Implicit here is the idea that the teacher brings her own story to the mix, based on what the authors describe as: “a personal philosophy which welcomed children whenever they arrived and invited them to join in with the activities of their classmates when they were ready.”

Sometimes, though, accommodations are not so easily reached - as in the interwoven but ultimately unresolved stories of Jeanette and Amit which will chime with many teachers in Britain. Amit is an elementary school child, of Indian immigrant parents. Jeanette is principal of one of the Canadian schools. Amit struggles with learning, and teachers work tirelessly with her, always involving the parents, always stressing Amit’s many personal qualities. Then on the annual Celebration of Learning evening for parents, when Jeanette and her colleagues are ready to share good news of Amit’s progress, her parents break the news that 13-year-old Amit is to go to her grandparents in India - the flight is already booked - and prepare for marriage. Jeanette is devastated, determined to do something about it. But she can’t, and Amit’s final sad collect-call to her from Toronto airport is her last contact. It’s a bleak enough tale, but this isn’t just a book of stories, although they’re there to be found: sad, happy, but always revealing. It’s about using stories to understand, in sociological terms, how an institution works. It illuminates from unfamiliar directions what we assume, perhaps too easily, to be the familiar world of school.

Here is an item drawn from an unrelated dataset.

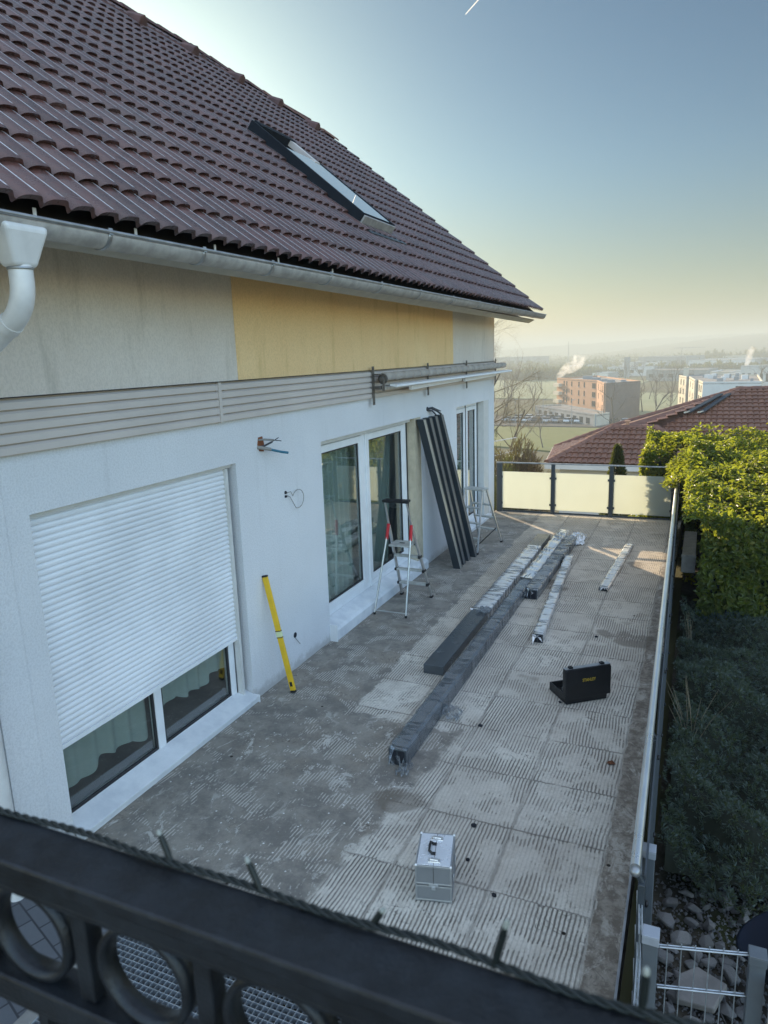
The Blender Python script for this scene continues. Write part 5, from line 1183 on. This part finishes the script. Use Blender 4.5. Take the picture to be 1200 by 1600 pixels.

We don’t just read Amit’s story. We have Jeanette’s too, revealingly unpicked all the way from her childhood, undergraduate and beginning teacher days. As we read, it dawns on us how Amit’s parents - who have narratives of their own - might just have been influenced in their decision by Jeanette’s intensely supportive actions. “The parents let Jeanette know they recognised Amit would always struggle with school, as Jeanette and the teachers had made clear to them in previous meetings.”

There’s a powerful sense of these people - Amit, her parents, Jeanette - living lives which move inexorably towards that sad conclusion at the airport.

The idea of following separate stories to the point where they meet is a familiar enough dramatic device. The analysis here, though - illustrated by many more examples than those mentioned here - goes deep. At the least it should give all of us in schools cause to stop from time to time and consider the different stories that have brought us to where we are, and, more importantly, how we can work to make the rest of the narrative hang together.